Nella cucina di Fabrizio Munari sale e condimenti sono ridotti al minimo: «Capita che chi lavora con me mi dica ma non è troppo poco? No, non lo è. Mangiare deve far star bene. Abbiamo molti anziani che alloggiano da noi in estate, parlo anche di ultranovantenni e anche oltre e non mi è mai stata chiesta una pasta in bianco». Le materie prime sono tutto. La famiglia di Munari gestisce anche un’azienda agricola con 35 ettari di prato e bosco. La sua zuppa di ajucche è, per scelta, composta solo di ajucche, cucinata mitunà, in un grazioso padellino. «Grazie alla mia famiglia, raccogliamo noi le ajucche, le laviamo e puliamo. C’è molto sacrificio nel cucinare le erbe, io cerco di non mischiarle molto», spiega. E precisa: «Le erbe si fanno per piacere e passione. Io ho passione. Non è un qualcosa che si può fare solo con l’approccio di un lavoro. Nel mio menu alla carta, le erbe non ci sono». E torna al concetto di rispetto: «Le erbe vanno rispettate e non è ammissibile che possano essere sprecate.
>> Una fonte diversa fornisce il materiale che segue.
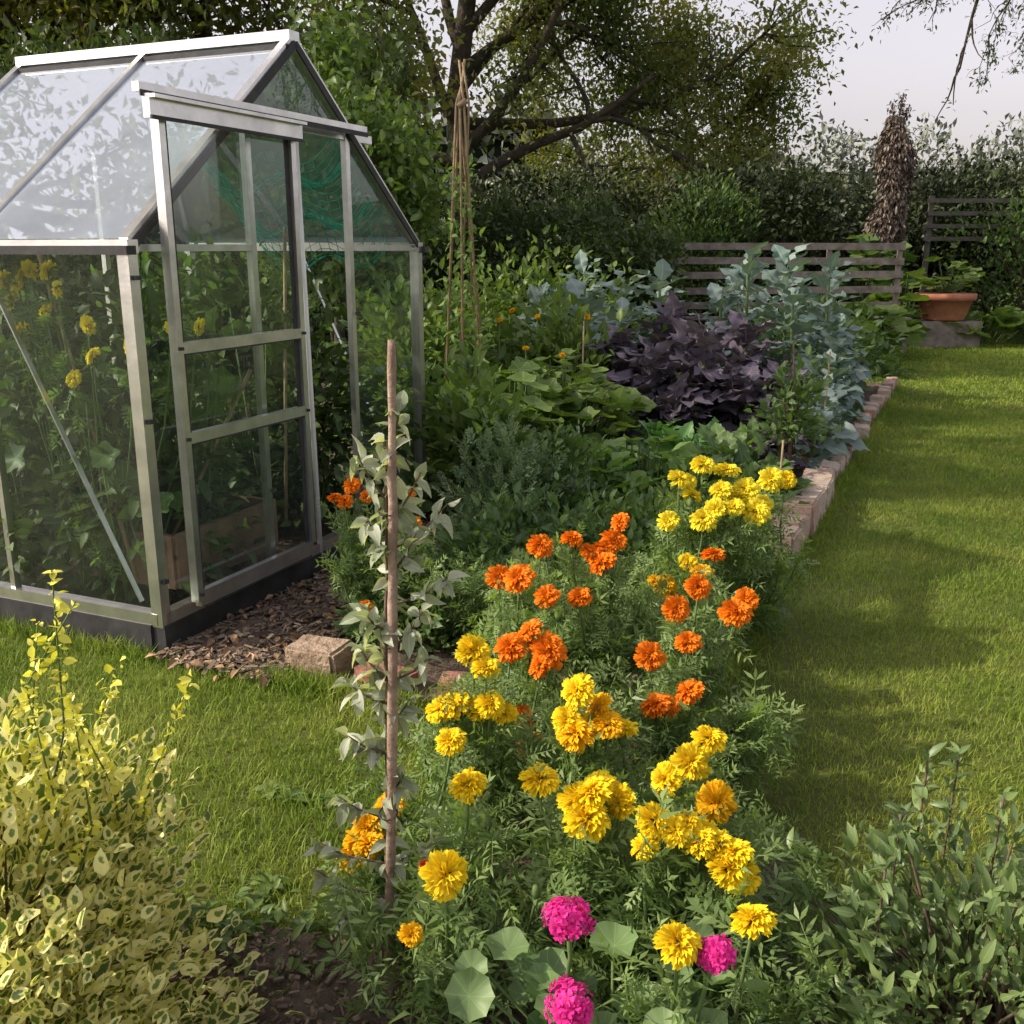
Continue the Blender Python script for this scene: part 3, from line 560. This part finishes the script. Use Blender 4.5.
bush('pepper_plant',(1.0,5.1,0),(.28,.35,.3),1100,TL_small,.06,[L_mint,M_stem],clumps=50)
bush('beetroot_plant',(1.3,5.6,0),(.22,.35,.3),500,TL_kale,.17,[L_mint,M_stem],clumps=40)
bush('salad_plant',(.95,4.75,0),(.16,.25,.28),900,TL_lance,.06,[L_mint,M_stem],clumps=40)
bush('marigold_foliage_plant',(.80,3.8,0),(.18,.26,.38),900,T_pin,.08,[L_mari,M_stem],clumps=50)
bush('dahlia_plant',(.5,8.3,0),(.6,.5,.95),2400,TL_small,.10,[L_green,M_stem],clumps=80)
bush('currant_bush',(-.75,7.9,0),(.6,.6,1.2),3000,TL_serr,.10,[L_green,M_stem],clumps=80)
bush('raspberry_bush',(0.2,11.2,0),(1.4,.6,1.25),5500,TL_serr,.10,[L_green,M_stem],clumps=140)
bush('currant_bush',(3.6,12.3,0),(1.1,.6,.7),3000,TL_serr,.10,[L_mint,M_stem],clumps=100)
mb=MB()
for x,y,z in [(.2,8.0,.98),(.0,8.4,1.0),(.6,8.1,.97),(-.4,7.5,1.05),(.35,7.0,.78),(-.1,8.0,.95),(.1,7.3,.8)]:
    p=A(x,y,z); mb.tube([A(x,y,0),p],.005,4,1); flower(mb,p,.026,2)
mb.build('squash_blossoms',[L_green,M_stem,P_gold])
mb=MB(); mb.tube([A(1.72,6.1,0),A(1.73,6.1,.6),A(1.7,6.1,.95)],[.012,.009,.005],6,1); bush('x',(1.71,6.1,.35),(.16,.16,.6),500,TL_small,.06,None,clumps=26,cs=.18,build=False,mb=mb); mb.build('young_fruit_tree',[L_mint,M_twig])
mb=MB(); apex=A(-.34,7.3,2.45)
for k in range(7):
    a=k*6.283/7+.2; b=A(-.34+.2*math.cos(a),7.3+.25*math.sin(a),0); top=apex+(apex-b)*rng.uniform(.03,.12); mb.tube([b,apex+A(rng.normal()*.03,0,0),top],.009,6,0)
    P=resample([b,apex],60)[:50]; n=70; q=P[rng.integers(0,50,n)]+rng.normal(size=(n,3))*.06; leaves(mb,TL_small,q,rdir(n),.06,1,.6)
mb.tube([apex-A(.03,0,.02),apex+A(.03,0,.02)],.022,8,0)
mb.build('runner_bean_wigwam',[M_cane,L_bright])
mb=MB()
for x,y,h in [(1.45,5.3,.5),(.5,7.2,1.0),(2.2,7.0,.8)]: mb.tube([A(x,y,0),A(x+.01,y,h)],.006,6)
mb.build('bamboo_canes',[M_cane])

# ---------------------------------------------------------------- far garden furniture
o=empty('slatted_garden_bench'); x,y,w=2.35,15.0,3.45
mb=MB()
for i,z in enumerate((.66,.88,1.10,1.32,1.52)): mb.bar((x+rng.normal()*.03,y+.25,z+rng.normal()*.01),(x+w,y+.25,z+rng.normal()*.015),.025,.10)
mb.build('backrest',[M_wood],smooth=False,parent=o); mb=MB()
for i in range(4): mb.bar((x,y-.22+.12*i,.5),(x+w,y-.22+.12*i,.5),.10,.03)
mb.build('seat',[M_wood],smooth=False,parent=o); mb=MB()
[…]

Sono delicate, richiedono un grande lavoro di preparazione che non è possibile monetizzare e io, proprio per questo, voglio offrirle al meglio. Le cucino su prenotazione, a partire da un gruppo di dieci. Quest’anno siamo partiti per tempo, abbiamo proposto delle cene a tema erbe e, mano a mano che si aggiungevano i gruppi, inserivamo date nuove».
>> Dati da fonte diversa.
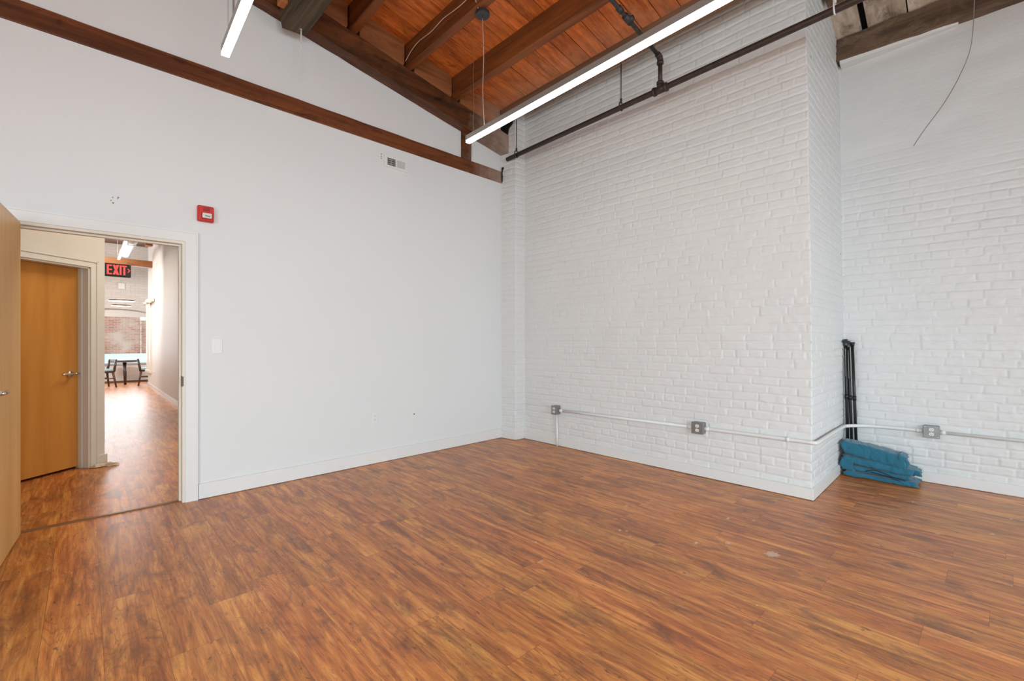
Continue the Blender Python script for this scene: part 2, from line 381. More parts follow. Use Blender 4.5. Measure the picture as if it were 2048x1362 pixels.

La fantasia in cucina non manca, dalle miassette con ricotta e aglio orsino, all’insalata di patacioi a vapore con uova sode e olio di noci o asparagi di bosco con crema all’erba cipollina. Un classico il risotto con le ortiche, con l’aggiunta di malva, erba viperina, silene e borraggine fiorita. Le ortiche sono proposte anche in purea per accompagnare cotechino con bistorta; il tarassaco, invece, si fa confettura per lo strudel di mele.

Fabrizio Munari ama la lettura, la storia e ha aneddoti straordinari da raccontare. Ma questa è un’altra storia.